Recorded data:
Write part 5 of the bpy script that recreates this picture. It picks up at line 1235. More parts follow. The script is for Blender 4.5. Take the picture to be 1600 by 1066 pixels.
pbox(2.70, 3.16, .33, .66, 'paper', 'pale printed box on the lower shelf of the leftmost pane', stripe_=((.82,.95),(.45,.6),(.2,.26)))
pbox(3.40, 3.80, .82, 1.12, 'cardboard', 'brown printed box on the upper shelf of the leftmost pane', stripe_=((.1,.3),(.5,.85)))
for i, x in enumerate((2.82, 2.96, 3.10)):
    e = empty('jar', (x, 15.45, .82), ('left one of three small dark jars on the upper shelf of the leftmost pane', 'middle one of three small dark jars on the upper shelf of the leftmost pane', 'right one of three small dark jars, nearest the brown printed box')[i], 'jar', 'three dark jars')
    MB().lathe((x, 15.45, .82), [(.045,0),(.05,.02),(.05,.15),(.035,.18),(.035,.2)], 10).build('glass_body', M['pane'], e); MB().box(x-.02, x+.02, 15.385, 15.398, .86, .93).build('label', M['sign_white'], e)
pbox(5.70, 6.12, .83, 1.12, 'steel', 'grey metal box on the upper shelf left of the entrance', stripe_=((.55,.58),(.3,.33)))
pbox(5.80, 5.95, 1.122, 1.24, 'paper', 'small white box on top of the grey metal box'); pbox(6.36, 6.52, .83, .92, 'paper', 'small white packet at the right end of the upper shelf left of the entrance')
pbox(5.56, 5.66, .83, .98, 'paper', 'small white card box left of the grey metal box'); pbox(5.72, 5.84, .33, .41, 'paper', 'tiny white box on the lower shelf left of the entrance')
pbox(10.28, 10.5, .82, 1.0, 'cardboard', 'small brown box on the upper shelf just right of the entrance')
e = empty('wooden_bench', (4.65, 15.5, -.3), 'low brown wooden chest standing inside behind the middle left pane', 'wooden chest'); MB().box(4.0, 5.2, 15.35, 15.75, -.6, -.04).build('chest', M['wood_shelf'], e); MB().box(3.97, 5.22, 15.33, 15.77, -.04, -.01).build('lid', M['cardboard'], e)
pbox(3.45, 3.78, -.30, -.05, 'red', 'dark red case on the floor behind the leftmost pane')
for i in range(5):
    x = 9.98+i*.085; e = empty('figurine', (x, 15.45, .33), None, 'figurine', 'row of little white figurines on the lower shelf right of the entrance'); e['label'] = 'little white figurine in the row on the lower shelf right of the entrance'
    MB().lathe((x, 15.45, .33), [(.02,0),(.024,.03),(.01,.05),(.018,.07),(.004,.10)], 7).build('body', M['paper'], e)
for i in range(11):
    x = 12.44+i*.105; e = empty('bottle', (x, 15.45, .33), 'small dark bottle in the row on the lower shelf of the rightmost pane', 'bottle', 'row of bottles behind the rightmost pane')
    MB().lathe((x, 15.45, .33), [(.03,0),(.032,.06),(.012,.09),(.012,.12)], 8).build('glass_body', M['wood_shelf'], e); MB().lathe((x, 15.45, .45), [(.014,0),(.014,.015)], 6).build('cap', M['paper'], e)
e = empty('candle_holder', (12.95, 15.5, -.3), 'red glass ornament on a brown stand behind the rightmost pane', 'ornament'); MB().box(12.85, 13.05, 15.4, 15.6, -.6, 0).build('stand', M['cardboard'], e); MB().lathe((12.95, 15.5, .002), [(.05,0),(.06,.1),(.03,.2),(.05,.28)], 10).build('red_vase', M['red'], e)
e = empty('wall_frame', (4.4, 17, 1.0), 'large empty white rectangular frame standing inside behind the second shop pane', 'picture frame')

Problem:
Extract all of the data above and output it character for character.

Output for this task:
Write part 5 of the bpy script that recreates this picture. It picks up at line 1235. More parts follow. The script is for Blender 4.5. Take the picture to be 1600 by 1066 pixels.
pbox(2.70, 3.16, .33, .66, 'paper', 'pale printed box on the lower shelf of the leftmost pane', stripe_=((.82,.95),(.45,.6),(.2,.26)))
pbox(3.40, 3.80, .82, 1.12, 'cardboard', 'brown printed box on the upper shelf of the leftmost pane', stripe_=((.1,.3),(.5,.85)))
for i, x in enumerate((2.82, 2.96, 3.10)):
    e = empty('jar', (x, 15.45, .82), ('left one of three small dark jars on the upper shelf of the leftmost pane', 'middle one of three small dark jars on the upper shelf of the leftmost pane', 'right one of three small dark jars, nearest the brown printed box')[i], 'jar', 'three dark jars')
    MB().lathe((x, 15.45, .82), [(.045,0),(.05,.02),(.05,.15),(.035,.18),(.035,.2)], 10).build('glass_body', M['pane'], e); MB().box(x-.02, x+.02, 15.385, 15.398, .86, .93).build('label', M['sign_white'], e)
pbox(5.70, 6.12, .83, 1.12, 'steel', 'grey metal box on the upper shelf left of the entrance', stripe_=((.55,.58),(.3,.33)))
pbox(5.80, 5.95, 1.122, 1.24, 'paper', 'small white box on top of the grey metal box'); pbox(6.36, 6.52, .83, .92, 'paper', 'small white packet at the right end of the upper shelf left of the entrance')
pbox(5.56, 5.66, .83, .98, 'paper', 'small white card box left of the grey metal box'); pbox(5.72, 5.84, .33, .41, 'paper', 'tiny white box on the lower shelf left of the entrance')
pbox(10.28, 10.5, .82, 1.0, 'cardboard', 'small brown box on the upper shelf just right of the entrance')
e = empty('wooden_bench', (4.65, 15.5, -.3), 'low brown wooden chest standing inside behind the middle left pane', 'wooden chest'); MB().box(4.0, 5.2, 15.35, 15.75, -.6, -.04).build('chest', M['wood_shelf'], e); MB().box(3.97, 5.22, 15.33, 15.77, -.04, -.01).build('lid', M['cardboard'], e)
pbox(3.45, 3.78, -.30, -.05, 'red', 'dark red case on the floor behind the leftmost pane')
for i in range(5):
    x = 9.98+i*.085; e = empty('figurine', (x, 15.45, .33), None, 'figurine', 'row of little white figurines on the lower shelf right of the entrance'); e['label'] = 'little white figurine in the row on the lower shelf right of the entrance'
    MB().lathe((x, 15.45, .33), [(.02,0),(.024,.03),(.01,.05),(.018,.07),(.004,.10)], 7).build('body', M['paper'], e)
for i in range(11):
    x = 12.44+i*.105; e = empty('bottle', (x, 15.45, .33), 'small dark bottle in the row on the lower shelf of the rightmost pane', 'bottle', 'row of bottles behind the rightmost pane')
    MB().lathe((x, 15.45, .33), [(.03,0),(.032,.06),(.012,.09),(.012,.12)], 8).build('glass_body', M['wood_shelf'], e); MB().lathe((x, 15.45, .45), [(.014,0),(.014,.015)], 6).build('cap', M['paper'], e)
e = empty('candle_holder', (12.95, 15.5, -.3), 'red glass ornament on a brown stand behind the rightmost pane', 'ornament'); MB().box(12.85, 13.05, 15.4, 15.6, -.6, 0).build('stand', M['cardboard'], e); MB().lathe((12.95, 15.5, .002), [(.05,0),(.06,.1),(.03,.2),(.05,.28)], 10).build('red_vase', M['red'], e)
e = empty('wall_frame', (4.4, 17, 1.0), 'large empty white rectangular frame standing inside behind the second shop pane', 'picture frame')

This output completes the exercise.